In the near future, immigrants in America are persecuted to the nth degree. I felt strong deja-vu to Lois Lowry's Number the Stars as Vali and her family pretend to be natural-born, white citizens; as the government conducts raids and neighbors disappear; as schools teach their students to fear and hate anyone other; as Vali and her brother flee out of state in hopes of finding sanctuary.

Mendoza's criticism of today's politics is thinly veiled at best. The President spouts rhetoric to anyone to has heard America's current president speak. Information is censored and funneled through government-controlled stations. Mendoza even drops "making America great." I actually found Sanctuary harder to read than The Hunger Games *because* it took today's climate and cranked it up to the nth degree. It was hard to detach and get lost in the story, which I suspect was the author's point.

One detail I really liked was the bilingual aspects. Usually when a book has character speaking in another language, they include context clues to determine the meaning.
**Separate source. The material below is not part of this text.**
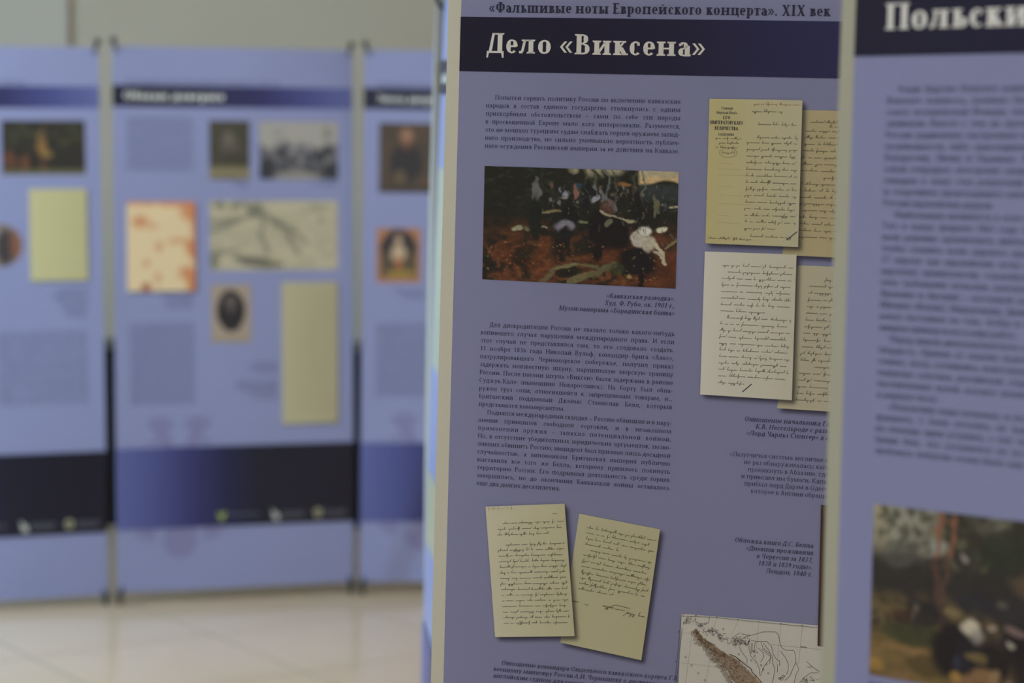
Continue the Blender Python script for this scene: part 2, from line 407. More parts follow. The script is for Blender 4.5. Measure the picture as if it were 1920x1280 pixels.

Sanctuary just plows on ahead with the story. As a (non-native) Spanish speaker, I was able to appreciate the seamless back-and-forth between English and Spanish, but it could be hard for some readers. It's also just a taste of what second language learners experience.

Overall, Sanctuary is a powerful, haunting, important book that could easily sit beside The Hate You Give as commentary on the current political climate. The dystopianized elements invites discussion of America's current immigration policies, while Vali's character brings in a heartbreakingly human element.